News
Source: Los Angeles Times
On Friday, September 6th, hundreds of people gathered at Santa Barbara’s waterfront Chase Palm Park at a vigil for the victims of the tragic fire aboard the Conception. The crowd was assembled in front of an arrangement of 34 scuba cylinders, one for each victim.
Among the mourners struggling to fight back tears was Glen Fritzler, the owner of Truth Aquatics, which operated the Conception. He was flanked by employees as well as the victims’ family members, showing strong support for his company, which is well respected among the close-knit local diving community.
Singer-songwriter and Santa Barbara City College student Jackson Gillies played guitar and sang “Amazing Grace” as mourners placed carnations in a basket. “Our common love of diving binds us together for eternity,” said longtime diver Don Barthelmess, addressing the crowd. “When you see a dolphin, remember our brothers and sisters.”

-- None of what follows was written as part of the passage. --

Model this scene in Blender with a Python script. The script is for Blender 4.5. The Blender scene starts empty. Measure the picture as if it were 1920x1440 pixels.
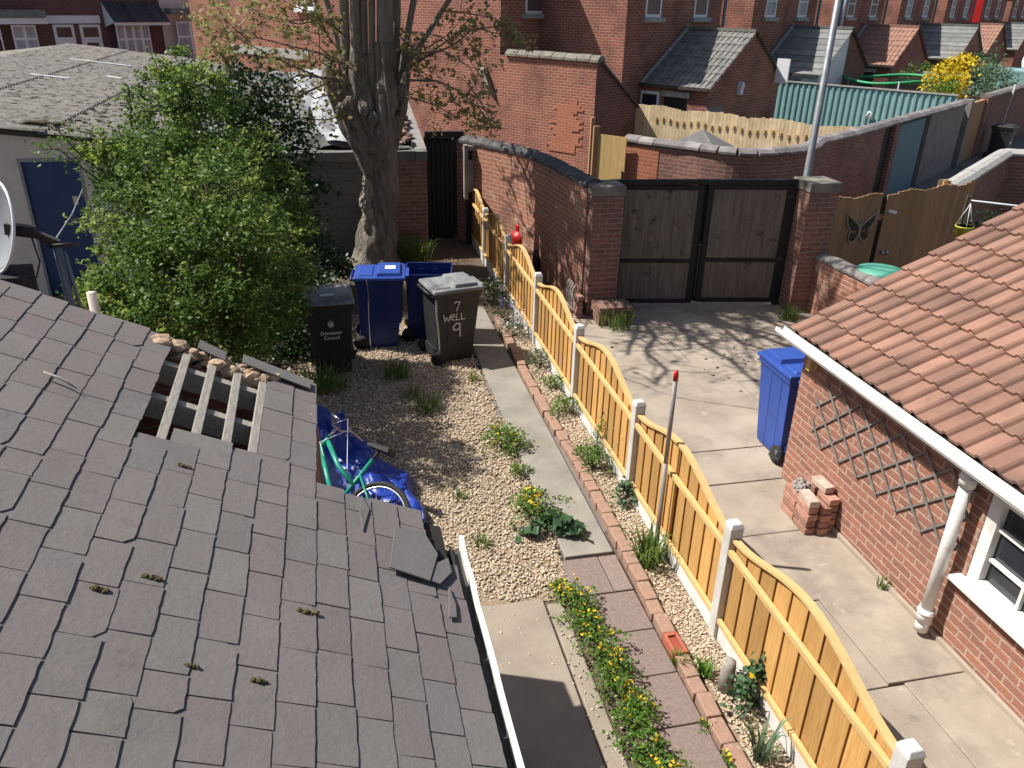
import bpy, bmesh, math, random
import numpy as np
from mathutils import Vector, Matrix
random.seed(7); RNG = np.random.default_rng(11)
S = bpy.context.scene
COL = S.collection
R = math.radians
# ------------------------------------------------------------------ camera
F_PX, PITCH, ROLL, YAW, CAM_H = 1498.0, R(25.73), R(1.38), R(12.92), 4.36
_fw = Vector((math.sin(YAW)*math.cos(PITCH), math.cos(YAW)*math.cos(PITCH), -math.sin(PITCH)))
_rt = Vector((math.cos(YAW), -math.sin(YAW), 0.0)); _up = _rt.cross(_fw)
RT = math.cos(ROLL)*_rt + math.sin(ROLL)*_up
UP = -math.sin(ROLL)*_rt + math.cos(ROLL)*_up
FW = _fw; EYE = Vector((0, 0, CAM_H))
cd = bpy.data.cameras.new('camera'); cam = bpy.data.objects.new('camera', cd); COL.objects.link(cam)
cd.sensor_fit = 'HORIZONTAL'; cd.sensor_width = 36.0; cd.lens = 36.0*F_PX/1920.0
cd.clip_start = 0.05; cd.clip_end = 2000
m = Matrix((RT, UP, -FW)).transposed().to_4x4(); m.translation = EYE
cam.matrix_world = m
S.camera = cam
# ------------------------------------------------------------------ sky, sun, exposure
SUNV = Vector((-.70, .27, 1.0)).normalized()          # towards the sun
w = bpy.data.worlds.new('World'); S.world = w; w.use_nodes = True
nt = w.node_tree; bg = nt.nodes['Background']
sky = nt.nodes.new('ShaderNodeTexSky'); sky.sky_type = 'NISHITA'; sky.sun_disc = False
sky.sun_elevation = math.asin(SUNV.z); sky.sun_rotation = math.atan2(SUNV.x, SUNV.y)
sky.dust_density = 2.0
nt.links.new(sky.outputs[0], bg.inputs[0]); bg.inputs[1].default_value = 0.075
ld = bpy.data.lights.new('sun', 'SUN'); ld.energy = 5.0; ld.angle = R(.5); ld.color = (1, .955, .88)
lo = bpy.data.objects.new('sun', ld); COL.objects.link(lo)
lo.rotation_euler = SUNV.to_track_quat('Z', 'Y').to_euler()
S.view_settings.view_transform = 'Standard'; S.view_settings.look = 'None'
S.view_settings.exposure = 0.5; S.view_settings.gamma = 1.0
# ------------------------------------------------------------------ measuring helpers (photo pixel -> point on a known plane)
def ray(px, py): return RT*((px-960)/F_PX) - UP*((py-720)/F_PX) + FW
def G(px, py, z=0.0):
    d = ray(px, py); return EYE + d*((z-CAM_H)/d.z)
def AX(px, py, X): d = ray(px, py); return EYE + d*(X/d.x)
def AY(px, py, Y): d = ray(px, py); return EYE + d*(Y/d.y)
U = Vector((.8, .6, 0)); V = Vector((.6, -.8, 0))      # the terrace: along the row / towards the alley
def W(u, v, z=0.0): return U*u + V*v + Vector((0, 0, z))
def PL(px, py, n, c):
    d = ray(px, py); return EYE + d*((c-EYE.dot(n))/d.dot(n))
def uof(px, py, v): return PL(px, py, V, v).dot(U)
Z3 = Vector((0, 0, 1))
def P3(p, z=0.0): return Vector((p[0], p[1], p[2] if len(p) > 2 else z))
# ------------------------------------------------------------------ mesh builder
class MB:
    def __init__(s): s.v = []; s.f = []; s.uv = []; s.sm = []
    def add(s, pts, faces, smooth=False, uvs=None):
        b = len(s.v); s.v.extend([Vector(p) for p in pts])
        for i, f in enumerate(faces):
            s.f.append([b+j for j in f]); s.sm.append(smooth); s.uv.append(uvs[i] if uvs else None)
    def face(s, pts, uv=None, smooth=False): s.add(pts, [list(range(len(pts)))], smooth, [uv] if uv else None)
    def hexa(s, p, smooth=False):           # 4 bottom (ccw) + 4 top
        s.add(p, [(3,2,1,0),(4,5,6,7),(0,1,5,4),(1,2,6,5),(2,3,7,6),(3,0,4,7)], smooth)
    def box(s, x0, x1, y0, y1, z0, z1):
        s.hexa([(x0,y0,z0),(x1,y0,z0),(x1,y1,z0),(x0,y1,z0),(x0,y0,z1),(x1,y0,z1),(x1,y1,z1),(x0,y1,z1)])
    def obox(s, c, a, b, d):                # centre + three half-axis vectors
        c = Vector(c); a = Vector(a); b = Vector(b); d = Vector(d)
        if a.cross(b).dot(d) < 0: a = -a
        s.hexa([c-a-b-d, c+a-b-d, c+a+b-d, c-a+b-d, c-a-b+d, c+a-b+d, c+a+b+d, c-a+b+d])
    def wbox(s, u0, u1, v0, v1, z0, z1):    # box in the terrace frame
        c = W((u0+u1)/2, (v0+v1)/2, (z0+z1)/2)
        s.obox(c, U*((u1-u0)/2), V*((v1-v0)/2), Z3*((z1-z0)/2))
    def bar(s, a, b, w, h, up=Z3):
        a = Vector(a); b = Vector(b); d = (b-a); t = d.normalized()
        x = t.cross(up)
        if x.length < 1e-5: x = t.cross(Vector((1,0,0)))
        x.normalize(); y = x.cross(t)
        s.obox((a+b)/2, d/2, x*(w/2), y*(h/2))
    def tube(s, pts, rad, n=8, cap=True):
        pts = [Vector(p) for p in pts]
        if not isinstance(rad, (list, tuple)): rad = [rad]*len(pts)
        vs = []; fs = []; x = None
        for i, p in enumerate(pts):
            t = (pts[min(i+1, len(pts)-1)]-pts[max(i-1, 0)])
            if t.length < 1e-7: t = Vector((0,0,1))
            t.normalize()
            if x is None: x = t.orthogonal().normalized()
            x = (x - t*x.dot(t))
            if x.length < 1e-5: x = t.orthogonal()
            x.normalize(); y = t.cross(x)
            for k in range(n):
                a = 2*math.pi*k/n; vs.append(p+(x*math.cos(a)+y*math.sin(a))*rad[i])
        for i in range(len(pts)-1):
            for k in range(n):
                k2 = (k+1) % n; fs.append((i*n+k, i*n+k2, (i+1)*n+k2, (i+1)*n+k))
        if cap: fs.append(tuple(range(n-1, -1, -1))); fs.append(tuple((len(pts)-1)*n+k for k in range(n)))
        s.add(vs, fs, True)
    def lathe(s, prof, o, n=20, ax=Z3):
        o = Vector(o); s.tube([o+Vector(ax)*z for r, z in prof], [max(r, .0005) for r, z in prof], n)
    def extr(s, poly, vec):                 # planar polygon pushed along vec
        poly = [Vector(p) for p in poly]; vec = Vector(vec); n = len(poly)
        nn = Vector((0,0,0))
        for i in range(n): nn += poly[i].cross(poly[(i+1) % n])
        if nn.dot(vec) < 0: poly = poly[::-1]
        s.add(poly+[p+vec for p in poly], [tuple(range(n-1, -1, -1)), tuple(range(n, 2*n))] +
              [(i, (i+1) % n, n+(i+1) % n, n+i) for i in range(n)])
    def ngonprism(s, pts, z0, z1): s.extr([(p[0], p[1], z0) for p in pts], (0, 0, z1-z0))
    def wall(s, pts, th, z0, z1):           # wall along a ground path, running brick uv; z1 number or list
        pts = [Vector((p[0], p[1], 0)) for p in pts]; n = len(pts)
        zs = z1 if isinstance(z1, (list, tuple)) else [z1]*n
        off = []
        for i in range(n):
            t = (pts[min(i+1, n-1)]-pts[max(i-1, 0)]).normalized(); off.append(Vector((-t.y, t.x, 0))*(th/2))
        L = [0]
        for i in range(1, n): L.append(L[-1]+(pts[i]-pts[i-1]).length)
        for i in range(n-1):
            a, b, oa, ob = pts[i], pts[i+1], off[i], off[i+1]
            for sg in (1, -1):
                q = [a+oa*sg+Z3*z0, b+ob*sg+Z3*z0, b+ob*sg+Z3*zs[i+1], a+oa*sg+Z3*zs[i]]
                uv = [(L[i], z0), (L[i+1], z0), (L[i+1], zs[i+1]), (L[i], zs[i])]
                if sg > 0: q = q[::-1]; uv = uv[::-1]
                s.face(q, uv)
            s.face([a+oa+Z3*zs[i], a-oa+Z3*zs[i], b-ob+Z3*zs[i+1], b+ob+Z3*zs[i+1]])
        for i in (0, n-1):
            q = [pts[i]+off[i]+Z3*z0, pts[i]-off[i]+Z3*z0, pts[i]-off[i]+Z3*zs[i], pts[i]+off[i]+Z3*zs[i]]
            s.face(q if i == 0 else q[::-1])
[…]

Writing in a Scuba Diving magazine article entitled “About California Divers in Particular: Mourning the Conception Dive Boat Tragedy,” underwater photographer Allison Vitsky Sallmon captures the community’s feelings of loss and disbelief:
“We reach out for each other, comforting people we know only by name, hugging random acquaintances, and making sure to tell our closest dive buddies how very much we love them. We take time, every single day, to do anything we can to help each other ease a pain that seems so private, so draining, so unimaginable.
“And most of all, we make plans to get back into the ocean, to honor a loss that deserves to be honored in the best way we know how, in the best way we can.”